②関わる人が困っているときには率先して助ける
 これは、①よりは簡単です。仕事だったら手伝う、悩みを聞いてあげる、例えば職場でもし用事がなければ一番遅く帰るようにしてしんどい人にさりげなく声をかける、その繰り返しが助けた人だけでなくみんなに安心感を与えます。もし学生だったら、勉強を教えてあげる、一緒に勉強する、一人残って掃除してたら手伝う、いじめられてたら助ける、無理ならせめて心の支えにはなる、弱い先生がいたら助けてあげる、そんな行動の積み重ねが「理解」を広げます。(親切の押し売りにならない程度に)

③共感できる感性を育てる
 多くの当事者は自称発達障害だと思います。わたしもそうかもしれません。だって自分の感覚(女性性)と世間で言われるあるいは友だちの感じる感覚(男性性)が違うんだもの。子どもの頃は、友だちと自分は分離していて、友だちが苦しいとか、つらいとかそういう状態は理屈でしか理解できませんでした。友だちが困っていたら「助けてあげないといけない」という感じでした。今は「助けたい」に変わっています。それは、相手の苦しみを一緒に感じられるようになったからです。それって本当は分かるわけがなくて自己満足なのですが、自己満足上等!10代の頃は相手の気持ちが分からず「冷たい人」と言われたことが何度もありました。20代の頃はぎこちなくて「沙織さんは困っている人が現れるのを待っている」と言われたこともありました。想像力を働かせて、相手の気持ちを一生懸命考えて、そして結局見当違いの支援をしたり、押しつけになったり、甘やかしすぎて相手の為にならなかったり、そういうことを繰り返して少しずつ育っていくと思います。私もまだ途上です。私の中ではたくさんの人と「共感」できることは生きる目的や最高の幸福と同値です。
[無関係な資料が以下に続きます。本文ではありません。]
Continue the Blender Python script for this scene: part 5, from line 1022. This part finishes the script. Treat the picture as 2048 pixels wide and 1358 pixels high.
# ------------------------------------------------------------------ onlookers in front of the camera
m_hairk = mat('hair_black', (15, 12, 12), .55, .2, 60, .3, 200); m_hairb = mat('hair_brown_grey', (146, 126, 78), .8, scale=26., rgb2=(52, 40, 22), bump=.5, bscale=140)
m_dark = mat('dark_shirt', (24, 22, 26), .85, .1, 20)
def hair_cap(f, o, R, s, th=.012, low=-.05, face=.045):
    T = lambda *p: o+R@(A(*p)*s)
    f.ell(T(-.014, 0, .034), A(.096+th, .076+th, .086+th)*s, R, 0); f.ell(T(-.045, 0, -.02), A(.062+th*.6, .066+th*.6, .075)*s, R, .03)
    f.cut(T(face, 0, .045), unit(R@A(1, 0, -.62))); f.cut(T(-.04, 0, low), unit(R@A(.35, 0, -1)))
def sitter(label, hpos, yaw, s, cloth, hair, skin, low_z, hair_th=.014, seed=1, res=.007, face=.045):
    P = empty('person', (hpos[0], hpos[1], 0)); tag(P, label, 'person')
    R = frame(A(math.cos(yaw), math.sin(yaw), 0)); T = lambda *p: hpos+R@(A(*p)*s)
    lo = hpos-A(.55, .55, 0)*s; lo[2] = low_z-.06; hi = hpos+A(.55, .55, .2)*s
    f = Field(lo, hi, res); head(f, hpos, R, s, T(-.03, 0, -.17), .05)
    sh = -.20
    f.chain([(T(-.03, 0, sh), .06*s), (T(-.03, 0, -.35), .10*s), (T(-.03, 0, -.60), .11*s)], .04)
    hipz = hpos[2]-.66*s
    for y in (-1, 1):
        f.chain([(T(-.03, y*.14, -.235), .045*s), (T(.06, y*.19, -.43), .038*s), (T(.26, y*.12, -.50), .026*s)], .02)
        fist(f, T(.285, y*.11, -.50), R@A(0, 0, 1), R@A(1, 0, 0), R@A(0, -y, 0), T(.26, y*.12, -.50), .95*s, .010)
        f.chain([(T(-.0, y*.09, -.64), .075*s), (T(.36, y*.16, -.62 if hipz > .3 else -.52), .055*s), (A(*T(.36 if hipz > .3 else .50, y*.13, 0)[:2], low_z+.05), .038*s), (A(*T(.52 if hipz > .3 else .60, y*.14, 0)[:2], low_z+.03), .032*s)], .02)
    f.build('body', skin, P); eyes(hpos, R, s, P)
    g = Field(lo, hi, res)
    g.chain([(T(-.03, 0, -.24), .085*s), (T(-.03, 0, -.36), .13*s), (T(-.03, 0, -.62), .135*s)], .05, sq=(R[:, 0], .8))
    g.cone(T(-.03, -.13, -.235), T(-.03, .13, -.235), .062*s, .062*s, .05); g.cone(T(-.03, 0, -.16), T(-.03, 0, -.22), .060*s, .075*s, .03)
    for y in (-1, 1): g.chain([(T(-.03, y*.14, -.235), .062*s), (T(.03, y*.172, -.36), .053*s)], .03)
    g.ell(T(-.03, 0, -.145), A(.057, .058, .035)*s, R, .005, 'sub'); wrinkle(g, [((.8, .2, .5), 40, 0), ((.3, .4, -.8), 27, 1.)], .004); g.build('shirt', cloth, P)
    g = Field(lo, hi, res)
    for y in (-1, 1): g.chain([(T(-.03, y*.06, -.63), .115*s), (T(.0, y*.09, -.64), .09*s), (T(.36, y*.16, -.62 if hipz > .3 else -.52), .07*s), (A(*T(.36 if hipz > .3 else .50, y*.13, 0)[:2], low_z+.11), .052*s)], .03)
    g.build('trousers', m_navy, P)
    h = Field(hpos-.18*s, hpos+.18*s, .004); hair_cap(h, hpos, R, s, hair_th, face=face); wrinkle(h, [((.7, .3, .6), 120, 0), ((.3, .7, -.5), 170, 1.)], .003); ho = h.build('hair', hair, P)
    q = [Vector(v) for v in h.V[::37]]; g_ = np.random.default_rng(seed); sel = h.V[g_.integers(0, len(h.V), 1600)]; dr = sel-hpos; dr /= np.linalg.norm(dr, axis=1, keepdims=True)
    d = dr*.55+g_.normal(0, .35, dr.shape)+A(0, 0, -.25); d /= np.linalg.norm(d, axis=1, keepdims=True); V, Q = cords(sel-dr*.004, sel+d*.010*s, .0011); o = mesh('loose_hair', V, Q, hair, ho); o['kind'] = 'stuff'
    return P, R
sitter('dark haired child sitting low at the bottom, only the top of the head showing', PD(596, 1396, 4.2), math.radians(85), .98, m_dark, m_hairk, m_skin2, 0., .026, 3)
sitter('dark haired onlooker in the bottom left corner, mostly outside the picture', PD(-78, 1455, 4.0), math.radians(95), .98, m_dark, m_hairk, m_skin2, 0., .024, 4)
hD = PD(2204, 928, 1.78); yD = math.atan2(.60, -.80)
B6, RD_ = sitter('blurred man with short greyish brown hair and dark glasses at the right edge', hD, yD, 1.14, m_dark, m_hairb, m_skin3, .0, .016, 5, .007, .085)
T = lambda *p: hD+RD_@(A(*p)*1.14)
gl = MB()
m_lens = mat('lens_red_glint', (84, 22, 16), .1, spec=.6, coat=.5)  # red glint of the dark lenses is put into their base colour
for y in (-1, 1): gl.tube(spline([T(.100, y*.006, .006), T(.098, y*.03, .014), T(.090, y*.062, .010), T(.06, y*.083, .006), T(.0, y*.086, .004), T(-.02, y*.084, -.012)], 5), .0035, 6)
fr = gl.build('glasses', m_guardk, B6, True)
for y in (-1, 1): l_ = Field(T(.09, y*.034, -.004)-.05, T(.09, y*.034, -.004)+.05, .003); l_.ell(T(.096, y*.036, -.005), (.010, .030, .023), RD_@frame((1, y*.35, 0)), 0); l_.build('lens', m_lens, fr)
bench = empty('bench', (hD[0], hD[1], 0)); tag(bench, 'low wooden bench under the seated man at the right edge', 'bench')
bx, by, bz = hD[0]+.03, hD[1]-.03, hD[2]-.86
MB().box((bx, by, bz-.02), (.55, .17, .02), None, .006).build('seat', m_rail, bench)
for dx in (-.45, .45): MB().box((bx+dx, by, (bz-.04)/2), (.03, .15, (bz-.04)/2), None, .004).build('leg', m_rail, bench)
④助けてもらえるキャラであること、助けてもらえる度量の広さがあること
 あなたにとって相手が必要な存在であれば、相手もあなたを助けてあげられる役割に満足し、あなたを必要な存在と感じることができます。簡単な例としては、あなたが自分の悩みを打ち分けることは、相手にとっては、あなたがそれほど相手を必要としている(あなたのことが好きです)ということを宣言したことと同じで、相手の有用感は高まり、相手もあなたの存在を大切に感じることができます。
 完璧でなくていいし、むしろ「理解を広げる」ためには完璧であってはいけないです。助けたくなる存在でいいんです。周りの人に健全に甘えることが、理解を広げることにつながります。正直私はまだまだ度量が狭くて、助けてもらうと不安になりますが。
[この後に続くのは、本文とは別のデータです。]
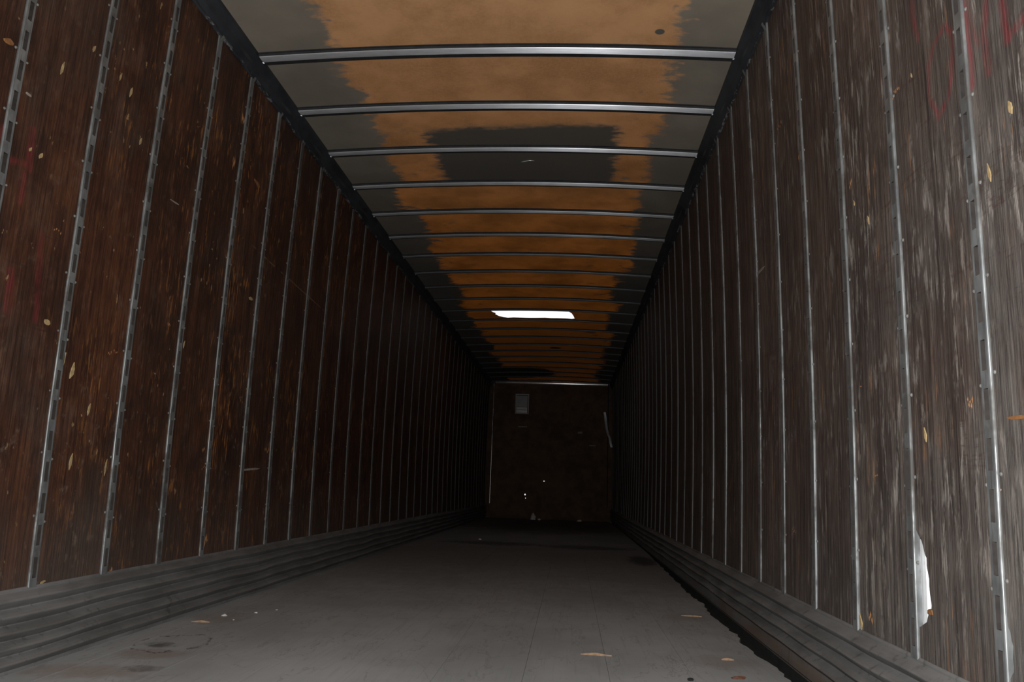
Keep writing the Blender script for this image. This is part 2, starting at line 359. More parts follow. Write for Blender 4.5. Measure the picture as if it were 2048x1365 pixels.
def scuff_mat():
    N = NT('dull_grey_scuff_liner')
    a = N.noise(6, 2.5, 14, 5, 0.62); st = N.noise(20, 30, 5, 4, 0.65, 4.0)
    c = N.mix(N.step(a, 0.30, 0.70), (0.105, 0.103, 0.10), (0.175, 0.172, 0.17))
    c = N.mix(N.m('MULTIPLY', N.step(st, 0.56, 0.70), 0.5), c, (0.045, 0.043, 0.04))
    rust = N.mul(N.step(N.z, 0.085, 0.055), N.step(N.x, 2.0, 2.2), N.step(N.noise(4, 2.2, 12, 4, 0.6, 1.0), 0.40, 0.56), N.step(N.y, 6.4, 5.0))
    c = N.mix(N.m('MULTIPLY', rust, 0.6), c, (0.16, 0.105, 0.072))
    N.bump(a, 0.3, 0.004)
    return N.out(c, 0.6, 0.15, 0.35)

def rail_mat():
    N = NT('dark_painted_rail')
    a = N.noise(5, 3, 5, 4, 0.6); s = N.noise(30, 16, 40, 5, 0.7, 3.0)
    c = N.mix(N.step(a, 0.3, 0.7), (0.020, 0.022, 0.026), (0.042, 0.046, 0.052))
    scr = N.mul(N.step(s, 0.52, 0.62), N.step(N.m('ABSOLUTE', N.m('SUBTRACT', N.z, RAIL_Z + 0.008)), 0.016, 0.004))
    c = N.mix(N.m('MULTIPLY', scr, 0.8), c, (0.26, 0.26, 0.27))
    return N.out(c, 0.5, 0.2, 0.3)

M = dict(
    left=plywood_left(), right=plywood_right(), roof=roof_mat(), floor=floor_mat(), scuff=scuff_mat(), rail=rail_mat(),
    post=galvanised('galvanised_post_steel', (0.26, 0.275, 0.28), 0.37, 0.55, 0.9), rivet=simple('dull_rivet', (0.16, 0.16, 0.155), 0.75, 0.0, 0.2),
    slot=simple('dark_slot_interior', (0.030, 0.025, 0.023), 0.85, sc=30),  # near-black colour stands in for the shade inside the post slots
    skin=simple('bright_aluminium_skin', (0.80, 0.82, 0.85), 0.45, 0.2, 0.5, 0.08, 8),
    bow=rolled('galvanised_bow_steel', (0.88, 0.91, 0.97), 0.45, 0.70, far_fade=0.9),
    bowside=simple('grimy_bow_side', (0.030, 0.030, 0.032), 0.7, 0.0, 0.2, 0.2, 20),
    pale=simple('fresh_pale_wood', (0.36, 0.26, 0.13), 0.8, sc=60), orange=simple('fresh_orange_wood', (0.22, 0.098, 0.036), 0.8, sc=60),
    white=simple('white_scrape', (0.26, 0.22, 0.19), 0.8, sc=60),
    subfloor=simple('black_void_under_floor', (0.02, 0.02, 0.02), 0.9),  # black colour stands in for the shade below the boards
    back=simple('dark_front_plywood', (0.10, 0.055, 0.030), 0.7, 0, 0.25, 0.35, 5),
    header=rolled('bright_header_steel', (0.80, 0.80, 0.80), 0.24, 0.9), angle=galvanised('dull_corner_steel', (0.5, 0.5, 0.5), 0.22, 0.9),
    vent=simple('grey_vent_plastic', (0.26, 0.26, 0.265), 0.5, 0.0, 0.4, 0.1, 6),
    ventslat=simple('pale_vent_slat', (0.80, 0.78, 0.76), 0.35, 0.2, 0.5, 0.1, 6),
    debris=simple('pale_debris', (0.62, 0.61, 0.58), 0.8, sc=80),
    door=simple('dull_rear_door_lining', (0.10, 0.085, 0.07), 0.7, sc=4),
    sliver=simple('dry_tan_sliver', (0.36, 0.235, 0.145), 0.85, sc=60), sliver2=simple('reddish_wood_chip', (0.24, 0.115, 0.075), 0.85, sc=60),
    wire=simple('bright_wire', (0.8, 0.8, 0.8), 0.3, 0.6, 0.5, 0.05),
    lid=simple('black_rail_cap', (0.025, 0.025, 0.027), 0.7))
CM = {'p': M['pale'], 'o': M['orange'], 'w': M['white']}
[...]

 具体的な例でいうと、私が在職トランスを果たした職場は、上司やその上の上司は「性転換」に否定的な考えでした。特に、二つ上の上司は、「性同一性障害を明かさないで採用されたのだから採用されてから言うのはおかしい」という考えを隠しませんでした。けれども、一緒に仕事し、地域で役割を果たし、その方と個人的に地域興しのために音楽グループを作って村の文化祭で演奏したりすることで、結果的にはその方は私が埋没在職トランスできるよう支援してくれました。なにかが起きたときに職場や地域が動揺しないように、有力者に根回しをしてくれていたのです。私はトランスを果たすために異動するとき最後に私に言った言葉は「(性転換するなら)仕事やめたらいいのに」でした。その方がいなければ私はカムしてのトランスになっていたでしょう。感謝しています。
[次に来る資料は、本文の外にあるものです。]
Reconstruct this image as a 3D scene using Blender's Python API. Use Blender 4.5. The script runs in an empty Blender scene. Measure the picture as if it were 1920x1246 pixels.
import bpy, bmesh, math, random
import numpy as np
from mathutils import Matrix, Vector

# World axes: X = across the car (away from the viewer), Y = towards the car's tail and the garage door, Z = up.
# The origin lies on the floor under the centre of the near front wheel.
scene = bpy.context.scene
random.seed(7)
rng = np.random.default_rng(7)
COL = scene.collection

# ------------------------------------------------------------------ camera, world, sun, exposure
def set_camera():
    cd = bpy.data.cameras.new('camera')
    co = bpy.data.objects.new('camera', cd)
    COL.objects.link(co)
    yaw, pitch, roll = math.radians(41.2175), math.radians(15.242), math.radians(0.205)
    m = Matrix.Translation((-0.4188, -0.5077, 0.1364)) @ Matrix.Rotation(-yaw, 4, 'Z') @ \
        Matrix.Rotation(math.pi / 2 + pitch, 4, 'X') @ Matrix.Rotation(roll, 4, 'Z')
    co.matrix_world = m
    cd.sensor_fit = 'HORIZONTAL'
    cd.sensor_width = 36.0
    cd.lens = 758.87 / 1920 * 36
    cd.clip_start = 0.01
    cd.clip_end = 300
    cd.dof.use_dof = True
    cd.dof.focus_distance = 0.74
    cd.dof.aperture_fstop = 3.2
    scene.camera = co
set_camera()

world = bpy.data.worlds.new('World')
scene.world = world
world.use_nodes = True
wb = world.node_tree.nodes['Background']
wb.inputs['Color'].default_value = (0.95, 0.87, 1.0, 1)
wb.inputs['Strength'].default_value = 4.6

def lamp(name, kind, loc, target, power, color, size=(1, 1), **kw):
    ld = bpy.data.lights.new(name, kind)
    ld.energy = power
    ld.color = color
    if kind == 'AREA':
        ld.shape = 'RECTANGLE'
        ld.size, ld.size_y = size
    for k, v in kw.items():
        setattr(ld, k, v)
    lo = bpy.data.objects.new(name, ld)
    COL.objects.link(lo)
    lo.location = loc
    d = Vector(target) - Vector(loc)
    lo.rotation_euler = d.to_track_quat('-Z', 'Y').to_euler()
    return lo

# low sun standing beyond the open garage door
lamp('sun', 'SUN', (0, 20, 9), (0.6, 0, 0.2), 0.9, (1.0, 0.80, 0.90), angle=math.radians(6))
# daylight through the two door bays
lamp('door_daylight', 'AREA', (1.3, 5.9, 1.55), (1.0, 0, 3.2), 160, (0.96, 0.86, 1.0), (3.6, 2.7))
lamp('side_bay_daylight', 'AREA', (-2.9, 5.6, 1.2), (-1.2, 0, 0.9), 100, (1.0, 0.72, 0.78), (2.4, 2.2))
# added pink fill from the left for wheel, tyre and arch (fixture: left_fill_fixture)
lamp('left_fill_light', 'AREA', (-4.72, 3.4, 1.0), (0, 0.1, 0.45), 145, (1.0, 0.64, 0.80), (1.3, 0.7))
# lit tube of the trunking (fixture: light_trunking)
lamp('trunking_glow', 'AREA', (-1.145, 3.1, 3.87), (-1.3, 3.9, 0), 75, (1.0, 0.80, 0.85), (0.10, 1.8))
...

 また、これは十分ではなかった例ですが、札幌時代何回か学習会のお手伝いをさせていただいたときに、今ターフと呼ばれる方が数回参加されたことがありました。十分に対応できなかったかもしれませんが、その方の考えをできるだけ聞けるようにと心がけていました。考えの対立というよりは、感覚の問題なので、言葉や論理で解決できるわけではありません。その方の感覚は十分ほぐせなかったと思いますが、私には「対立」する問題には思えないのです。こんなことは無理なのかもしれないですが、わたしにとってこの問題のゴールは、一緒にお風呂に入って議論を続けることかなと思います。大変失礼かもしれませんが。この問題で苦しんでいる当事者の方、ごめんなさい。
 
 理解は身近なところから。明るく周りを元気にさせられること、自分が相手に必要とされる存在になること、相手と共感・共鳴しあえること(自己満足でよい)、相手が助けたいと思われるくらいすきがあること。以前にも書いたかもしれませんが、再度まとめました。